Hace poco una amiga me escribió que le resultaba difícil escribir acerca de lo bonito de la vida. No le fluía. Creo que es algo que nos pasa a menudo a todos los que escribimos y a lo mejor una herencia cultural ante la que solo algunos han logrado sublevarse: tomar un lápiz y un papel para darles vida con palabras que surgen desde nuestros tormentos, capaces de hacer sentir identificados a otros, por supuesto, pero bajo un velo negro. También está lo opuesto: hay seudoescritores, seudopsicólogos, seudosabios, gente a la que odio, que utiliza el poder de las palabras para calar en los demás con un positivismo extremo y peligroso, aunque esta columna no es para ellos.

Es triste que el oficio más bello del mundo, y perdonarán mi subjetividad, esté dispuesto para quienes deseen hacer arte a partir de la tristeza. O a lo mejor no es que lo deseen, sino que son personas tristes, pero esa es otra discusión. Y es paradójico que esa tristeza de la que lo contagian a uno como lector sea bella: lo sentí leyendo Río Muerto, de Ricardo Silva Romero, en el que los paracos matan a un mudo por ayudar a un amigo a mudarse a otras tierras, y en Las estrellas son negras, de Arnoldo Palacios, en el que la vida no hace si no escupirle a un negro con hambre en el Chocó. Son obras que hacen gala de su belleza narrando la miseria en la que están hundidos sus protagonistas.

Pero, ¿por qué no escribir acerca de lo bonito de la vida y que el escrito termine siendo bello? ¿Por qué es tan jodido decir a otro que a este mundo uno no solamente viene a sufrir?
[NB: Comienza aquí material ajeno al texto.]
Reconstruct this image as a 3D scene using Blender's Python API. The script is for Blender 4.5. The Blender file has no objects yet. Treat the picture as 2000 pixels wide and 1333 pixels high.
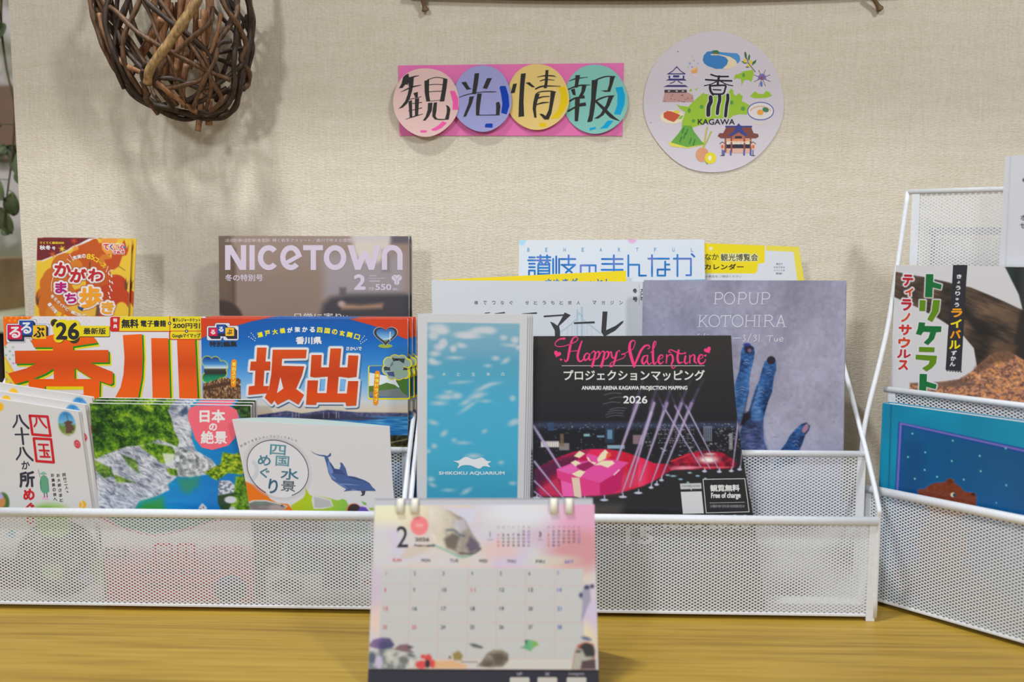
import bpy, math, random
import numpy as np
from mathutils import Vector, Matrix
from mathutils.geometry import tessellate_polygon

SC = bpy.context.scene
COL = SC.collection
# ---------------------------------------------------------------- camera
FPX = 1944.0                     # 35 mm lens on a 36 mm sensor, 2000 px wide frame
PITCH, YAW, HCAM = math.radians(6.3), math.radians(2.2), 0.38
CF = np.array([-math.sin(YAW)*math.cos(PITCH), math.cos(YAW)*math.cos(PITCH), -math.sin(PITCH)])
CR = np.array([math.cos(YAW), math.sin(YAW), 0.0])
CU = np.cross(CR, CF)
CP = np.array([0.0, 0.0, HCAM])
cd = bpy.data.cameras.new('camera')
cam = bpy.data.objects.new('camera', cd)
COL.objects.link(cam)
cd.sensor_width = 36.0
cd.lens = 36.0*FPX/2000
cd.clip_start = 0.02
mw = Matrix.Identity(4)
for i in range(3):
    mw[i][0], mw[i][1], mw[i][2], mw[i][3] = CR[i], CU[i], -CF[i], CP[i]
cam.matrix_world = mw
cd.dof.use_dof = True
cd.dof.focus_distance = 1.06
cd.dof.aperture_fstop = 3.2
SC.camera = cam
# ---------------------------------------------------------------- world, lamps, exposure
SC.view_settings.view_transform = 'Standard'
SC.view_settings.look = 'None'
SC.view_settings.exposure = 0.0
SC.view_settings.gamma = 1.0
SC.view_settings.use_curve_mapping = False
w = bpy.data.worlds.new('room_light'); SC.world = w
w.use_nodes = True
w.node_tree.nodes['Background'].inputs[0].default_value = (0.94, 0.97, 1.0, 1)
w.node_tree.nodes['Background'].inputs[1].default_value = 0.27

def lamp(name, loc, target, size, power, color=(0.92, 0.965, 1.0), size_y=None):
    l = bpy.data.lights.new(name, 'AREA')
    l.energy = power; l.color = color
    l.shape = 'RECTANGLE' if size_y else 'SQUARE'
    l.size = size
    if size_y: l.size_y = size_y
    o = bpy.data.objects.new(name, l); COL.objects.link(o)
    o.location = loc
    d = Vector(target)-Vector(loc)
    o.rotation_euler = d.to_track_quat('-Z', 'Y').to_euler()
    o['label'] = 'ceiling lamp outside the frame'; o['category'] = 'lamp'
    return o
lamp('ceiling_lamp', (-1.20, -2.0, 1.62), (-0.1, 1.1, 0.3), 0.26, 28)
lamp('ceiling_lamp', (-0.43, 0.55, 1.75), (-0.15, 1.10, 0.1), 0.20, 19, size_y=0.06)
lamp('ceiling_lamp', (1.05, -0.55, 1.65), (0.3, 1.1, 0.2), 0.22, 17)

Y_FRONT, Y_MID, Y_BACK, Y_WALL = 0.952, 0.997, 1.112, 1.142

# ---------------------------------------------------------------- pixel rays (photo measurements -> points on real planes)
def rays(px, py):
    px = np.asarray(px, float); py = np.asarray(py, float)
    return CF + np.multiply.outer((px-1000)/FPX, CR) - np.multiply.outer((py-666.5)/FPX, CU)
class Surf:
    """a plane (point, normal towards the room) with an optional bulge along the normal"""
    def __init__(s, P0, N, bulge=None):
        s.P = np.array(P0, float); s.N = np.array(N, float); s.N /= np.linalg.norm(s.N)
        s.u = np.cross([0, 0, 1.0], s.N); s.u /= np.linalg.norm(s.u)
        s.v = np.cross(s.N, s.u); s.g = bulge
    def hit(s, px, py, lift=0.0):
        d = rays(px, py); dn = d@s.N; k = (s.P-CP)@s.N
        t = (k+lift)/dn
        if s.g:
            for _ in range(4):
                q = CP + d*t[..., None] - s.P
                t = (k+lift+s.g(q@s.u, q@s.v))/dn
        return CP + d*np.asarray(t)[..., None]
    def pt(s, px, py, lift=0.0):
        return s.hit(np.array([px], float), np.array([py], float), lift)[0]
    def moved(s, d):
        return Surf(s.P - s.N*d, s.N, s.g)
def lean(Y, z=0.0, deg=4.0, x=0.0, turn=0.0, bulge=None):
    a = math.radians(deg); t = math.radians(turn)
    n = np.array([math.sin(t)*math.cos(a), -math.cos(t)*math.cos(a), math.sin(a)])
    return Surf((x, Y, z), n, bulge)
def proj(P):
    v = np.asarray(P) - CP
    dz = v@CF
    return 1000+FPX*(v@CR)/dz, 666.5-FPX*(v@CU)/dz

# ---------------------------------------------------------------- colour
KALB = 1.06
def lin(c):
    c = np.asarray(c, float)/255.0
    return np.where(c <= 0.04045, c/12.92, ((c+0.055)/1.055)**2.4)
def alb(c, k=None):
    return np.clip(lin(c)*(k or KALB), 0.003, 0.9)

# ---------------------------------------------------------------- materials
MATS = {}
def nodes(name, rough=0.5, color=(0.8, 0.8, 0.8), metal=0.0, spec=0.5):
    if name in MATS: return MATS[name], None, None
    m = bpy.data.materials.new(name); m.use_nodes = True
    b = m.node_tree.nodes['Principled BSDF']
    b.inputs['Roughness'].default_value = rough
    b.inputs['Base Color'].default_value = (*color, 1)
    b.inputs['Metallic'].default_value = metal
    b.inputs['Specular IOR Level'].default_value = spec
    MATS[name] = m
    return m, m.node_tree, b
def print_mat(name, rough, spec=0.5):
    m, nt, b = nodes(name, rough, spec=spec)
    if nt:
        a = nt.nodes.new('ShaderNodeAttribute'); a.attribute_name = 'ink'
        nt.links.new(a.outputs['Color'], b.inputs['Base Color'])
        n = nt.nodes.new('ShaderNodeTexNoise'); n.inputs['Scale'].default_value = 900
        u = nt.nodes.new('ShaderNodeBump'); u.inputs['Strength'].default_value = 0.02; u.inputs['Distance'].default_value = 0.0005
        nt.links.new(n.outputs['Fac'], u.inputs['Height']); nt.links.new(u.outputs['Normal'], b.inputs['Normal'])
    return m
GLOSS = print_mat('printed_gloss_paper', 0.27)
SATIN = print_mat('printed_satin_paper', 0.45)
MATTE = print_mat('printed_matte_paper', 0.75, 0.25)
def noisy(name, c1, c2, scale=20, rough=0.6, stretch=(1, 1, 1), bump=0.0, detail=4, spec=0.4, bdist=0.001):
    m, nt, b = nodes(name, rough, spec=spec)
    if nt:
        N = nt.nodes.new; L = nt.links.new
        tc = N('ShaderNodeTexCoord'); mp = N('ShaderNodeMapping'); mp.inputs['Scale'].default_value = stretch
        n = N('ShaderNodeTexNoise'); n.inputs['Scale'].default_value = scale; n.inputs['Detail'].default_value = detail
        r = N('ShaderNodeValToRGB')
        r.color_ramp.elements[0].position = 0.3; r.color_ramp.elements[1].position = 0.7
        r.color_ramp.elements[0].color = (*c1, 1); r.color_ramp.elements[1].color = (*c2, 1)
        L(tc.outputs['Object'], mp.inputs['Vector']); L(mp.outputs['Vector'], n.inputs['Vector'])
        L(n.outputs['Fac'], r.inputs['Fac']); L(r.outputs['Color'], b.inputs['Base Color'])
        if bump:
            u = N('ShaderNodeBump'); u.inputs['Strength'].default_value = bump; u.inputs['Distance'].default_value = bdist
            L(n.outputs['Fac'], u.inputs['Height']); L(u.outputs['Normal'], b.inputs['Normal'])
    return m
def A(c, k=None): return tuple(float(v) for v in alb(c, k))
PAGES = noisy('page_edges', A((196, 190, 182)), A((222, 218, 212)), 60, 0.8, (1, 600, 1))
WHITE_METAL = noisy('white_powder_coat', (0.74, 0.75, 0.78), (0.80, 0.81, 0.84), 300, 0.38, bump=0.03)

# ---------------------------------------------------------------- objects
def link(name, me, mat, parent=None, loc=None):
    o = bpy.data.objects.new(name, me); COL.objects.link(o)
    for m in (mat if isinstance(mat, (list, tuple)) else [mat]): me.materials.append(m)
    if parent is not None: o.parent = parent
    if loc is not None: o.location = loc
    return o
def tag(o, label=None, cat=None, group=None, kind=None):
    if label: o['label'] = label
    if cat: o['category'] = cat
    if group: o['group'] = group
    if kind: o['kind'] = kind
    return o
def thing(name, loc, label, cat, group=None):
    o = bpy.data.objects.new(name, None); COL.objects.link(o)
    o.location = tuple(float(v) for v in loc); o.empty_display_size = 0.02
    return tag(o, label, cat, group)
def mesh_np(name, V, polys, colors=None, smooth=False):
    """V (n,3); polys = list of (m,k) index arrays or python index lists"""
    idx = []; tot = []
    for p in polys:
        if isinstance(p, np.ndarray):
            idx.append(p.reshape(-1)); tot.append(np.full(len(p), p.shape[1]))
        else:
            for f in p:
                idx.append(np.asarray(f)); tot.append(np.array([len(f)]))
    idx = np.concatenate(idx).astype(np.int32); tot = np.concatenate(tot).astype(np.int32)
    me = bpy.data.meshes.new(name)
    me.vertices.add(len(V)); me.vertices.foreach_set('co', np.asarray(V, np.float32).reshape(-1))
    me.loops.add(len(idx)); me.loops.foreach_set('vertex_index', idx)
    me.polygons.add(len(tot))
    me.polygons.foreach_set('loop_start', np.concatenate([[0], np.cumsum(tot)[:-1]]).astype(np.int32))
    me.polygons.foreach_set('loop_total', tot)
    me.polygons.foreach_set('use_smooth', np.full(len(tot), bool(smooth)))
    if colors is not None:
        a = me.color_attributes.new('ink', 'FLOAT_COLOR', 'POINT')
        c = np.ones((len(V), 4), np.float32); c[:, :3] = colors
        a.data.foreach_set('color', c.reshape(-1))
    me.update(calc_edges=True); me.validate()
    return me
class MB:
    """collects boxes / tubes, built as ONE mesh"""
    def __init__(s): s.V = []; s.F = []; s.n = 0
    def add(s, V, F):
        V = np.asarray(V, float); s.V.append(V); s.F += [[i+s.n for i in f] for f in F]; s.n += len(V)
    def box(s, c, size, R=None):
        h = np.array(size)/2
        q = np.array([[x, y, z] for x in (-1, 1) for y in (-1, 1) for z in (-1, 1)])*h
        if R is not None: q = q@np.asarray(R).T
        s.add(q+np.array(c), [[0, 1, 3, 2], [4, 6, 7, 5], [0, 4, 5, 1], [2, 3, 7, 6], [0, 2, 6, 4], [1, 5, 7, 3]])
    def bar(s, a, b, w, d, up=(0, 0, 1)):
        a = np.array(a, float); b = np.array(b, float); x = b-a; L = np.linalg.norm(x); x /= L
        z = np.array(up, float); z -= x*(z@x); z /= np.linalg.norm(z); y = np.cross(z, x)
        s.box((a+b)/2, (L, d, w), np.stack([x, y, z], 1))
    def tube(s, pts, r, seg=10, cap=True):
        P = np.array(pts, float); n = len(P)
        r = np.broadcast_to(np.asarray(r, float), (n,))
        T = np.gradient(P, axis=0); T /= np.linalg.norm(T, axis=1)[:, None]
        up = np.array([0, 0, 1.0]) if abs(T[0][2]) < 0.9 else np.array([1.0, 0, 0])
        a = np.cross(T[0], up); a /= np.linalg.norm(a)
        V = []
        for i in range(n):
            a = a-T[i]*(a@T[i]); a /= np.linalg.norm(a); b = np.cross(T[i], a)
            th = np.arange(seg)*2*np.pi/seg
            V.append(P[i]+r[i]*(np.cos(th)[:, None]*a+np.sin(th)[:, None]*b))
        V = np.concatenate(V)
        F = [[i*seg+j, i*seg+(j+1) % seg, (i+1)*seg+(j+1) % seg, (i+1)*seg+j] for i in range(n-1) for j in range(seg)]
        if cap: F += [list(range(seg))[::-1], [(n-1)*seg+j for j in range(seg)]]
        s.add(V, F)
    def me(s, name, base=(0, 0, 0), smooth=False):
        V = np.concatenate(s.V)-np.array(base, float)
        return mesh_np(name, V, [s.F], smooth=smooth)
def bevel(o, w, seg=2):
    m = o.modifiers.new('bevel', 'BEVEL'); m.width = w; m.segments = seg; m.limit_method = 'ANGLE'
    return o
def spline(pts, n=8):
    """Catmull-Rom through the points"""
    P = np.array(pts, float)
    if len(P) < 3: return P
    Q = np.vstack([2*P[0]-P[1], P, 2*P[-1]-P[-2]]); out = []
    for i in range(1, len(Q)-2):
        p0, p1, p2, p3 = Q[i-1], Q[i], Q[i+1], Q[i+2]
        for t in np.arange(n)/n:
            out.append(0.5*(2*p1+(p2-p0)*t+(2*p0-5*p1+4*p2-p3)*t*t+(3*p1-p0-3*p2+p3)*t**3))
    out.append(Q[-2])
    return np.array(out)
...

Seguramente porque si uno le dice a otro que a veces le pasa algo bueno, responderá que uno solo habla desde el privilegio. También porque si hay algo que nos une en medio de esos retazos de un todo que somos, eso son las penas, la sensación de vulnerabilidad y la resistencia que implica llorar porque, jueputa, nada nos está saliendo bien, en medio de un sinnúmero de post en Instagram diciéndonos que uno atrae lo que piensa y señalándonos como culpables de una desigualdad sistemática. Pero ya me callo porque me puse mamerto.

Todo esta lora para decirles que, como el ser más superficial del mundo, soy feliz con una farra de tres días en Santa Marta con mis amigos, gastando la plata que no tengo, pero cantando a grito herido. Soy feliz cuando mi sobrino me da un abrazo sin saber que estoy triste y en vez de decirme tío Carlos, me dice tío Tarros, porque está aprendiendo a hablar. Soy feliz cuando un "amor" de farra no se queda en una noche y trasciende en una amistad. Soy feliz cuando no me despierta el celular, sino los pajaritos del lado de mi casa, sin importar que sean las cinco de la mañana. Soy feliz cuando le gano un partido de fútbol al equipo lámpara, y si hago gol, mejor. Soy feliz cuando me tomo el tiempo de pensar, escribir, vagar, caminar, hablar carreta con un pana y un cigarro en mi mano sin saber adónde voy. Todo este mamotreto fue un intento de párrafo sobre lo bonito de la vida. Y no salió bonito, como era de esperarse. Te fallé, amiga mía.